O caso da Caixa de Almeida é assim mais uma prova acabada da insensibilidade com que o país encara uma parte significativa da sua população mais frágil, distante e esquecida. A luta dos seus habitantes, obstinada e sentida, devia ao menos lembrar-nos que quando se tem tão pouco, qualquer coisa como um balcão, quatro empregos, uma réstia de sentimento de pertença ao país e um nadinha de solidariedade fazem muita falta. Mas para o Governo que criou uma Unidade de Missão para a Valorização do Interior, que reverteu (parcialmente) a decisão absurda de fechar tribunais, para partidos useiros e vezeiros em reclamar para si a representação da vontade dos mais desprotegidos, Almeida não tem cabimento. Um balcão é apenas um balcão, ouve-se e lê-se um pouco a eito; a Caixa não tem de ter balcões em todo o lado, repete-se a cada passo; ou se reestrutura o banco público ou se se atender aos lobbies políticos não se vai a lado nenhum, diz-se.

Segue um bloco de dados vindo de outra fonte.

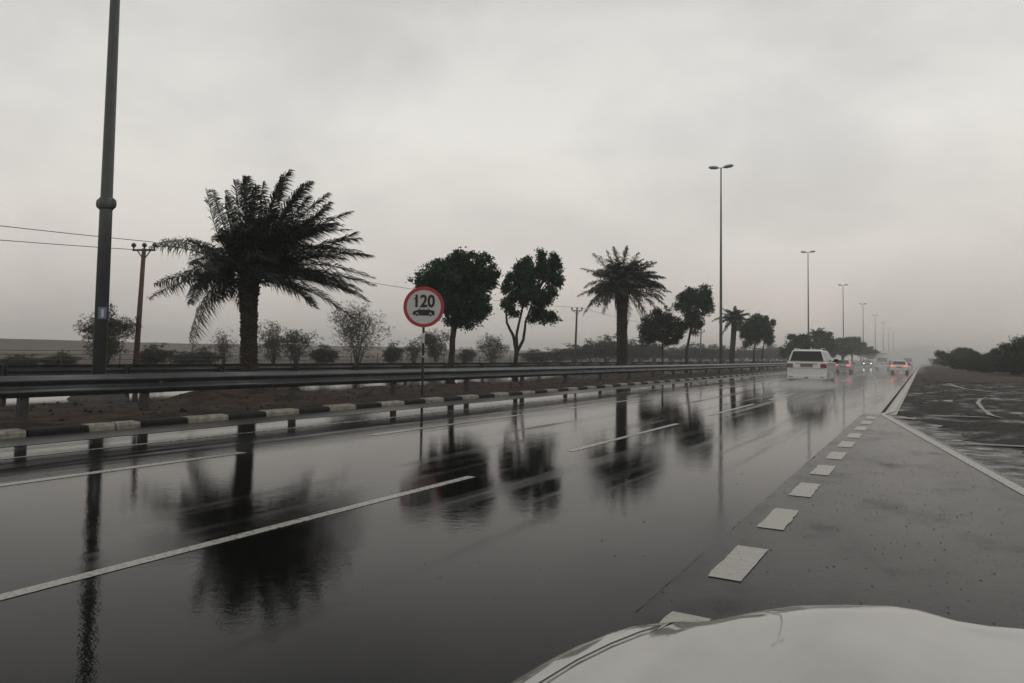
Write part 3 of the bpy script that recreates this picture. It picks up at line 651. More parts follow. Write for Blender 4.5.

A lição de Almeida é o testemunho do desinteresse de uma parte do país por outra parte do país. Almeida já é quase Espanha. Abater Almeida para dar resposta a um prejuízo acumulado de 3900 milhões de euros é a mesma coisa do que abater um elefante com uma fisga de grampos, mas em última instância não é de contas que se trata nesta polémica: é da dignidade e do direito de seis mil pessoas em reclamarem-se parte de um país. Eles continuam a protestar e com razão. Talvez o seu protesto faça lembrar os deputados com balcão ao lado do hemiciclo que, para os seus concidadãos de uma velha vila beirã, o exercício trivial de levantar o cheque da pensão poderá tornar-se um gesto demasiado difícil.